🗑️ Take out the trash: On a Mac, hold down Cmd + Shift, then press Delete. Boom, your trash can is empty. On Windows, you’re better off right-clicking and selecting Empty Recycle Bin.

🍎 Three shortcuts for Macs:

  1. Ctrl + Cmd + spacebar: Opens the emoji picker.
  2. Cmd + Shift + 5: Opens the screenshot tool for capturing the entire screen, a window or a selected portion. You can also record your screen from this menu.
  3. Cmd + Opt + Esc: Opens the force-quit menu.

“Come on!” We all have that feeling when we close the wrong browser tab. Get it back faster than navigating the history menu. On a PC, hit Ctrl + Shift + T to reopen your last tab. On a Mac, it’s Cmd + Shift + T. (You can use it multiple times to get back old tabs.)

Mac shortcut: You have a folder full of photos all named “IMG_2348” or some nonsense. Open the folder, hit Cmd + A to select all the files, then right-click and select Rename. Replace “IMG” with something like “Hawaii.” Bam! Done.

Show the desktop on a Mac: Shift all your open windows to the side and get to the shortcuts on your desktop by holding down Cmd and pressing F3. Pressing F3 on its own shows you all the windows you have open. Easy-peasy!

Lock it down: Need to quickly lock your computer? Hit the Windows key + L to get the job done. On a Mac, it’s Ctrl + Cmd + Q.

Sneak peek: In Safari, preview a website before you click the link. Using your mouse, hover the pointer over the link, then press Cmd + Ctrl + D. Voila, a pre-click preview. Click outside the preview, and it disappears.

When you just need space to think: Press Windows key + D on a PC to close all your open windows to the taskbar and see only your desktop. On a Mac, ​​press Cmd + M to minimize your open windows.

On Windows, get a detailed report that includes usage, capacity and battery life estimates. Open the command prompt by hitting the Start menu, then typing in cmd or cmd.exe in the Run command box. Press Enter. Now, smarty-pants, type or paste in the following: powercfg /batteryreport

Mac file shortcut: If you need to rename a bunch of files on macOS, you don’t need to do it one by one. Select them all in Finder, then hold down Cmd and click on one of them. Choose Rename to apply the same change(s) to them all.

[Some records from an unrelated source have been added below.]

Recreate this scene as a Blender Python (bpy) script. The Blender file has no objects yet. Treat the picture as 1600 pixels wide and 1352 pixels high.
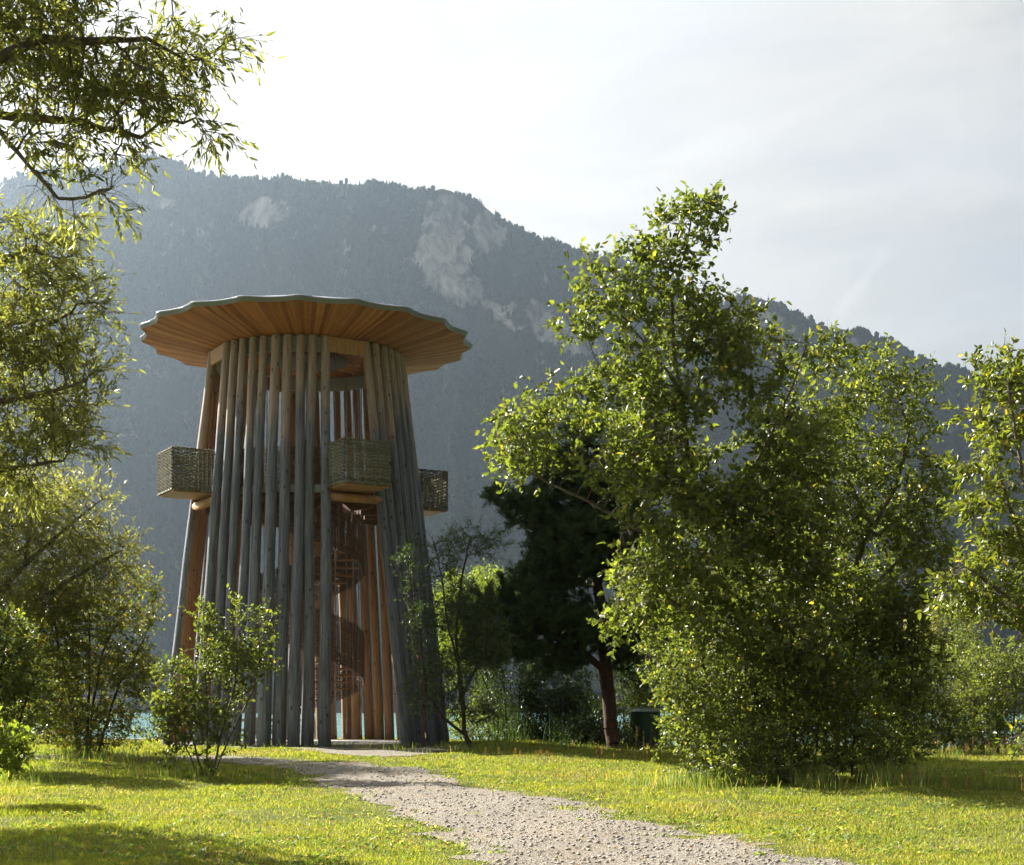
import bpy, math, random
import numpy as np
from mathutils import Vector
C = bpy.context.scene
COL = C.collection
R = math.radians
# ------------------------------------------------------------------ camera
F = 2300.0; EYE = 1.5; CXP = 800.0; HYP = 1112.0        # focal length and horizon in photo pixels
cam = bpy.data.cameras.new('camera'); co = bpy.data.objects.new('camera', cam); COL.objects.link(co)
co.location = (0, 0, EYE); co.rotation_euler = (R(90), 0, 0)
cam.sensor_fit = 'HORIZONTAL'; cam.sensor_width = 36; cam.lens = 36*F/1600
cam.shift_y = (HYP-676)/1600.0; cam.clip_start = .1; cam.clip_end = 20000
C.camera = co
# ------------------------------------------------------------------ light
SAZ, SEL = 55.0, 34.0                                    # sun: degrees left of the view axis, height
SD = Vector((-math.sin(R(SAZ))*math.cos(R(SEL)), math.cos(R(SAZ))*math.cos(R(SEL)), math.sin(R(SEL))))
sl = bpy.data.lights.new('sun', 'SUN'); sl.energy = 5.0; sl.angle = R(.5); sl.color = (1, .93, .82)
so = bpy.data.objects.new('sun', sl); COL.objects.link(so); so.location = (-60, 40, 60)
so.rotation_euler = SD.to_track_quat('Z', 'Y').to_euler()
W = bpy.data.worlds.new('World'); C.world = W; W.use_nodes = True
wt = W.node_tree; wn = wt.nodes; wn.clear(); wl = wt.links
def N(t, **k):
    n = wn.new(t)
    for a, b in k.items(): setattr(n, a, b)
    return n
sky = N('ShaderNodeTexSky', sky_type='NISHITA', sun_disc=False)
sky.sun_elevation = R(SEL); sky.sun_rotation = R(-SAZ); sky.air_density = 1.0; sky.dust_density = 3.0; sky.ozone_density = 1.5
tc = N('ShaderNodeTexCoord'); mp = N('ShaderNodeMapping'); mp.inputs['Scale'].default_value = (1.2, 1.2, 4.2)
mp.inputs['Rotation'].default_value = (0, R(24), 0)
nz = N('ShaderNodeTexNoise'); nz.inputs['Scale'].default_value = 1.7; nz.inputs['Detail'].default_value = 7; nz.inputs['Roughness'].default_value = .55; nz.inputs['Distortion'].default_value = .5
rp = N('ShaderNodeMapRange'); rp.inputs[1].default_value = .28; rp.inputs[2].default_value = .68; rp.inputs[3].default_value = .55; rp.inputs[4].default_value = .97
mx = N('ShaderNodeMix', data_type='RGBA'); mx.inputs[7].default_value = (4.95, 4.68, 4.1, 1)   # thin high cloud veil
vm = N('ShaderNodeVectorMath', operation='DOT_PRODUCT'); vm.inputs[1].default_value = tuple(SD)   # the veil glows towards the sun
vr = N('ShaderNodeMapRange'); vr.inputs[1].default_value = -.5; vr.inputs[2].default_value = .85; vr.inputs[3].default_value = .12; vr.inputs[4].default_value = 1.12
vs_ = N('ShaderNodeMix', data_type='RGBA', blend_type='MULTIPLY'); vs_.inputs[0].default_value = 1
wl.new(tc.outputs['Generated'], vm.inputs[0]); wl.new(vm.outputs['Value'], vr.inputs[0]); wl.new(vr.outputs[0], vs_.inputs[7])
bg = N('ShaderNodeBackground'); bg.inputs[1].default_value = .05
wo = N('ShaderNodeOutputWorld')
wl.new(tc.outputs['Generated'], mp.inputs[0]); wl.new(mp.outputs[0], nz.inputs['Vector']); wl.new(nz.outputs[0], rp.inputs[0])
wl.new(rp.outputs[0], mx.inputs[0]); wl.new(sky.outputs[0], mx.inputs[6]); nz2 = N('ShaderNodeTexNoise'); nz2.inputs['Scale'].default_value = 3.4; nz2.inputs['Detail'].default_value = 8; nz2.inputs['Roughness'].default_value = .6; nz2.inputs['Distortion'].default_value = .9
wl.new(mp.outputs[0], nz2.inputs['Vector'])
cr = N('ShaderNodeMapRange'); cr.inputs[1].default_value = .35; cr.inputs[2].default_value = .68; cr.inputs[3].default_value = .88; cr.inputs[4].default_value = 1.12
cm2 = N('ShaderNodeMix', data_type='RGBA', blend_type='MULTIPLY'); cm2.inputs[0].default_value = 1; cm2.inputs[6].default_value = (4.95, 4.68, 4.1, 1)
wl.new(nz2.outputs[0], cr.inputs[0]); wl.new(cr.outputs[0], cm2.inputs[7]); wl.new(cm2.outputs[2], mx.inputs[7])
# a short contrail high on the right
def sdir(px, py): return Vector(((px-CXP)/F, 1, (HYP-py)/F)).normalized()
ca_, cb_ = sdir(1300, 505), sdir(1388, 388); cn_ = ca_.cross(cb_).normalized(); cm_ = ((ca_+cb_)/2).normalized(); ct_ = (cb_-ca_).normalized(); hl_ = (cb_-ca_).length/2
def wdot(v): n = N('ShaderNodeVectorMath', operation='DOT_PRODUCT'); n.inputs[1].default_value = tuple(v); wl.new(tc.outputs['Generated'], n.inputs[0]); return n.outputs['Value']
def wm(op, a, b=0.0):
    n = N('ShaderNodeMath', operation=op)
    for i, v in enumerate((a, b)):
        if isinstance(v, (int, float)): n.inputs[i].default_value = v
        else: wl.new(v, n.inputs[i])
    return n.outputs[0]
def wr(v, a, b, c, d): n = N('ShaderNodeMapRange', interpolation_type='SMOOTHSTEP'); wl.new(v, n.inputs[0]); [setattr(n.inputs[i+1], 'default_value', q) for i, q in enumerate((a, b, c, d))]; return n.outputs[0]
nf = N('ShaderNodeTexNoise'); nf.inputs['Scale'].default_value = 45; nf.inputs['Detail'].default_value = 4; wl.new(tc.outputs['Generated'], nf.inputs['Vector'])
across = wr(wm('ADD', wm('ABSOLUTE', wdot(cn_)), wm('MULTIPLY', wm('SUBTRACT', nf.outputs[0], .5), .009)), .0, .0065, 1, 0)
along = wr(wm('ABSOLUTE', wm('SUBTRACT', wdot(ct_), float(cm_.dot(ct_)))), hl_*.5, hl_*1.15, 1, 0)
front = wr(wdot(cm_), .9, .95, 0, 1)
trail = wm('MULTIPLY', wm('MULTIPLY', across, along), wm('MULTIPLY', front, .17))
mt = N('ShaderNodeMix', data_type='RGBA'); mt.inputs[7].default_value = (6.5, 6.5, 6.4, 1); wl.new(trail, mt.inputs[0]); wl.new(mx.outputs[2], mt.inputs[6])
wl.new(mt.outputs[2], vs_.inputs[6]); wl.new(vs_.outputs[2], bg.inputs[0]); wl.new(bg.outputs[0], wo.inputs[0])
C.view_settings.view_transform = 'Standard'; C.view_settings.look = 'None'; C.view_settings.exposure = 2.15; C.view_settings.gamma = 1
C.render.engine = 'CYCLES'
C.cycles.max_bounces = 7; C.cycles.diffuse_bounces = 3; C.cycles.glossy_bounces = 2; C.cycles.transmission_bounces = 3
C.cycles.transparent_max_bounces = 4; C.cycles.volume_bounces = 0; C.cycles.use_denoising = True
try: C.cycles.denoising_prefilter = 'FAST'
except Exception: pass
HAZE_DENSITY = .000072
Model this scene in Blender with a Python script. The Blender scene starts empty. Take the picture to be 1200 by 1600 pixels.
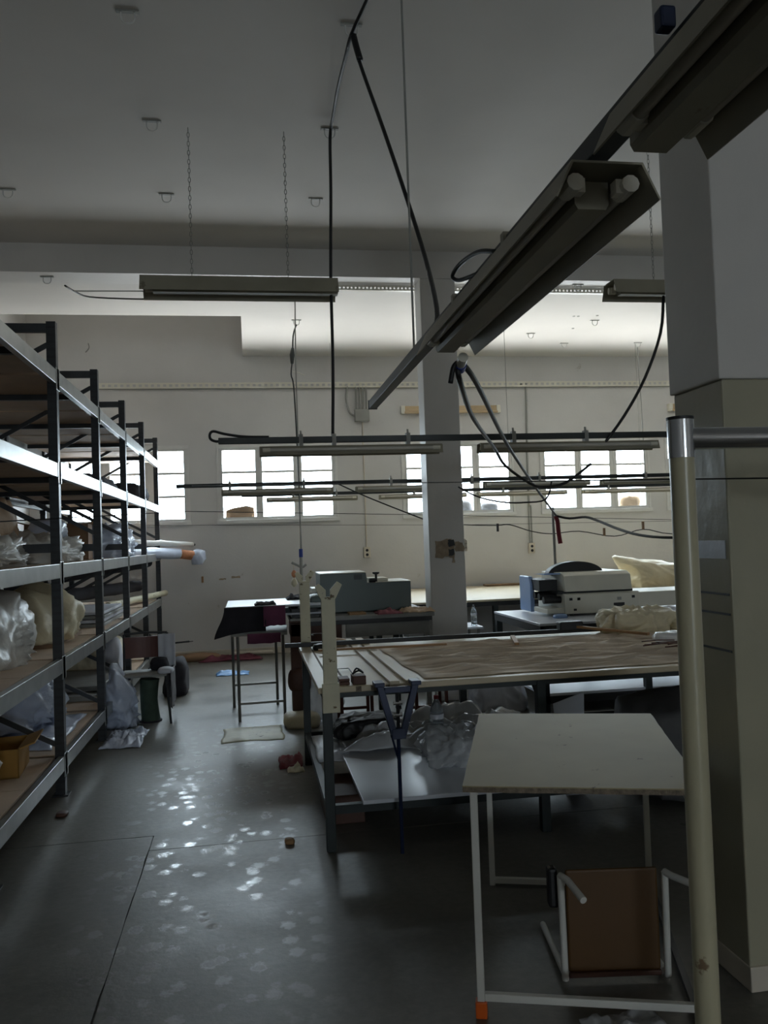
import bpy, bmesh, math, random
from mathutils import Vector, Matrix, noise as mnoise
random.seed(7)
SC = bpy.context.scene
COL = SC.collection
R = math.radians

# ------------------------------------------------------------------ camera
F_PX, YAW, PITCH, ROLL, CAM_H = 1300.0, R(9.2), R(1.9), R(2.0), 1.6
fwd = Vector((math.sin(YAW)*math.cos(PITCH), math.cos(YAW)*math.cos(PITCH), math.sin(PITCH)))
rt0 = Vector((math.cos(YAW), -math.sin(YAW), 0)); up0 = rt0.cross(fwd)
rt = rt0*math.cos(ROLL) - up0*math.sin(ROLL); up = up0*math.cos(ROLL) + rt0*math.sin(ROLL)
cd = bpy.data.cameras.new('camera'); cam = bpy.data.objects.new('camera', cd); COL.objects.link(cam)
cam.matrix_world = Matrix(((rt.x, up.x, -fwd.x, 0), (rt.y, up.y, -fwd.y, 0), (rt.z, up.z, -fwd.z, CAM_H), (0, 0, 0, 1)))
cd.sensor_width = 36; cd.sensor_fit = 'AUTO'; cd.lens = F_PX/1600*36; cd.clip_start = 0.05
SC.camera = cam

# ------------------------------------------------------------------ world, light, exposure
SKY, GROUND = 16.0, 54.0
w = bpy.data.worlds.new('sky'); SC.world = w; w.use_nodes = True
bg = w.node_tree.nodes['Background']; bg.inputs[1].default_value = 1.0
# bright hazy sky, and unseen warm ground glow shaped to brighten the far ceiling
_N = w.node_tree.nodes; _L = w.node_tree.links
_tc = _N.new('ShaderNodeTexCoord'); _s = _N.new('ShaderNodeSeparateXYZ'); _L.new(_tc.outputs['Generated'], _s.inputs[0])
_r = _N.new('ShaderNodeMapRange'); _r.inputs['From Min'].default_value = -.75; _r.inputs['From Max'].default_value = -.08; _r.interpolation_type = 'SMOOTHSTEP'; _L.new(_s.outputs['Z'], _r.inputs['Value'])
_m = _N.new('ShaderNodeMix'); _m.data_type = 'RGBA'; _L.new(_r.outputs[0], _m.inputs['Factor'])
_m.inputs['A'].default_value = (GROUND, GROUND*.98, GROUND*.95, 1); _m.inputs['B'].default_value = (SKY*.79, SKY*.91, SKY, 1)
# overcast luminance: the zenith is three times as bright as the horizon
_o = _N.new('ShaderNodeMapRange'); _o.inputs['To Min'].default_value = 1; _o.inputs['To Max'].default_value = 3; _L.new(_s.outputs['Z'], _o.inputs['Value'])
_L.new(_m.outputs['Result'], bg.inputs[0]); _L.new(_o.outputs[0], bg.inputs[1])
SC.view_settings.view_transform = 'Standard'; SC.view_settings.look = 'None'
SC.view_settings.exposure = 0.0; SC.view_settings.gamma = 1.0; SC.view_settings.use_curve_mapping = False
try:
    SC.cycles.max_bounces = 10; SC.cycles.diffuse_bounces = 6; SC.cycles.glossy_bounces = 4
    SC.cycles.transmission_bounces = 6; SC.cycles.transparent_max_bounces = 12
    SC.cycles.sample_clamp_indirect = 6.0; SC.cycles.caustics_reflective = False; SC.cycles.caustics_refractive = False
except Exception: pass

def portal(cx, y, cz, sx, sz, into):        # daylight portal in a window opening
    l = bpy.data.lights.new('window_daylight', 'AREA'); l.shape = 'RECTANGLE'; l.size = sx; l.size_y = sz
    o = bpy.data.objects.new('window_daylight', l); COL.objects.link(o)
    o.location = (cx, y, cz); o.rotation_euler = (R(-90) if into < 0 else R(90), 0, 0)
    l.cycles.is_portal = True
WINX = [((-2.525, -2.13), (-1.95, -1.53), (-1.31, -0.92)),
        ((-0.37, 0.105), (0.205, 0.66), (0.787, 1.23)),
        ((2.37, 2.83), (2.93, 3.39), (3.50, 3.96)),
        ((4.555, 5.04), (5.147, 5.61), (5.733, 6.20)),
        ((6.64, 7.10), (7.21, 7.67), (7.78, 8.24))]
WZ0, WZ1, YB = 2.0, 2.98, 12.33
for t in WINX: portal((t[0][0]+t[2][1])/2, YB+0.14, (WZ0+WZ1)/2, t[2][1]-t[0][0]+.1, WZ1-WZ0+.1, -1)
REAR_Y = -13.0
REAR = [(1.0, 4.2, 1.3, 2.7)]      # window behind the photographer: x0, x1, z0, z1
for a, b, c, d in REAR: portal((a+b)/2, REAR_Y-0.1, (c+d)/2, b-a, d-c, 1)

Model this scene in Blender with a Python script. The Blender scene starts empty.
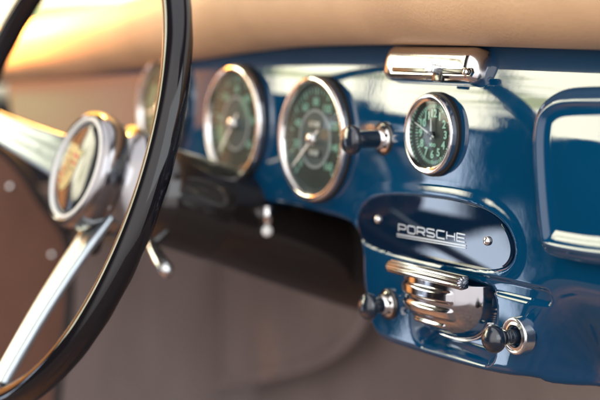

Mouse shortcut: Highlight some text, hold down Ctrl in Windows (Cmd on Mac), click your left or primary mouse button, then drag the text elsewhere. When you let go of the mouse button, your text will be pasted there. Neat, right?

Tip-tap tab: Move through your open tabs with just your keyboard. Press Ctrl + Tab on Windows or Cmd + Tab on a Mac to cycle. To quickly close your active tab, hit Ctrl + W on Windows or, on your Mac, Cmd + W.